Na esfera internacional foi responsável por uma virada, prometida durante a campanha, alinhando o país aos Estados Unidos e Israel. Atacou o governo de Nicolás Maduro e reconheceu o autoproclamado Juan Guaidó como legítimo presidente venezuelano, além de propor a criação de uma Comissão Internacional contra a Impunidade em El Salvador (CICIES). Durante a campanha, prometeu revisar as relações com a China, em vistas com uma aliança com os EUA, mas até o momento a única medida neste sentido foi a assinatura de um memorando de entendimento para a iniciativa América Cresce, no último dia 30.
A embaixada e os coturnos
Está claro que, ao menos por ora, em meio a uma situação de exceção, é o presidente Bukele quem tem a cartada fundamental: a da força concreta, militar.

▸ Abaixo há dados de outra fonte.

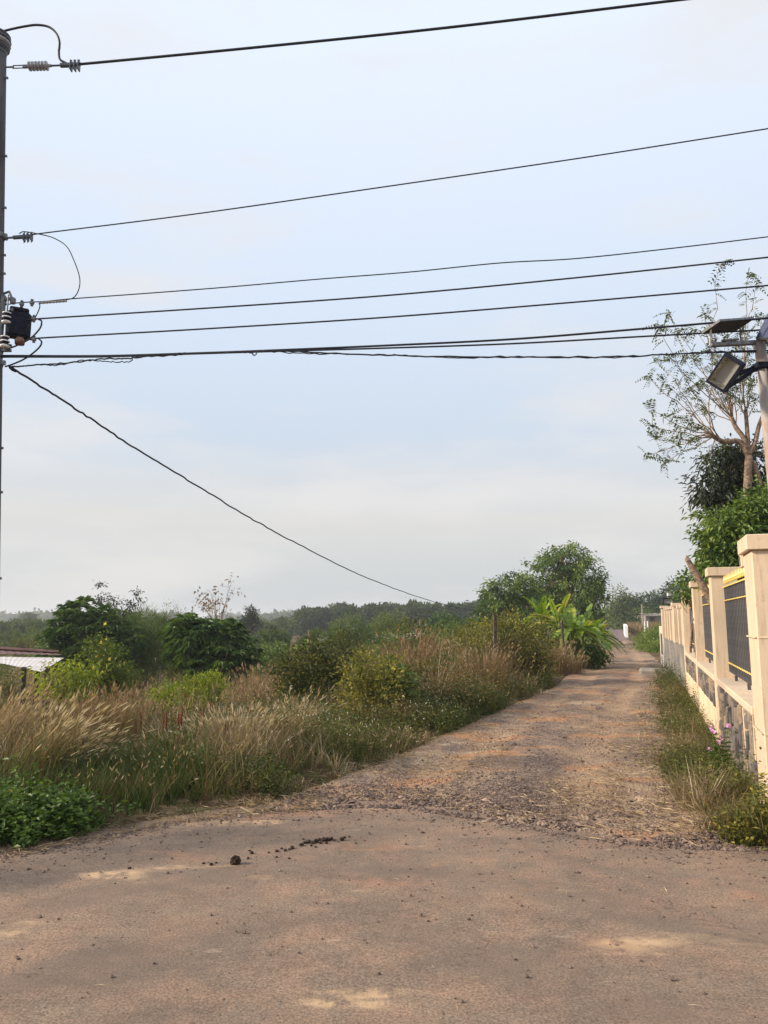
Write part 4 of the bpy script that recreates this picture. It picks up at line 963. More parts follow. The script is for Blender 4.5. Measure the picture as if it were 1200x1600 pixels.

Enquanto isso o ARENA toma uma posição clara contra o presidente, pedindo às instituições democráticas que “cerrem fileiras” para defender a democracia salvadorenha. Figuras como o José Miguel Vivanco, diretor da Human Rights Watch para as Américas, também se pronunciaram, exigindo uma reunião urgente da Organização dos Estados Americanos para tratar do tema.
Mas até o fechamento desse artigo a OEA e seu secretário-geral, Luis Almagro, se mantiveram em silêncio. Igual postura teve a Embaixada dos EUA em El Salvador e o embaixador Ronald Johnson, que via Twitter, no sábado (7), fez declarações em apoio ao Plano de Controle Territorial do presidente salvadorenho. No dia seguinte, declarou que “crê no espírito democrático que vive em todos os salvadorenhos” e que está “convencido de que a melhor resolução dos conflitos é o diálogo razoável e o respeito mútuo”.
A anuência ou a resposta de Washington às ações de Bukele terão um peso extraordinário para um continente que em um ano experimentou ensaios militares em ao menos quatro países. Igualmente será a prova do Parlamento, constituído majoritariamente por deputados do ARENA e da FMLN. É improvável que, no momento, o presidente salvadorenho suspenda o Parlamento; mas tendo mostrado sua mão, pouco importa se põe as cartas na mesa: guardadas nos coturnos elas já valem muito.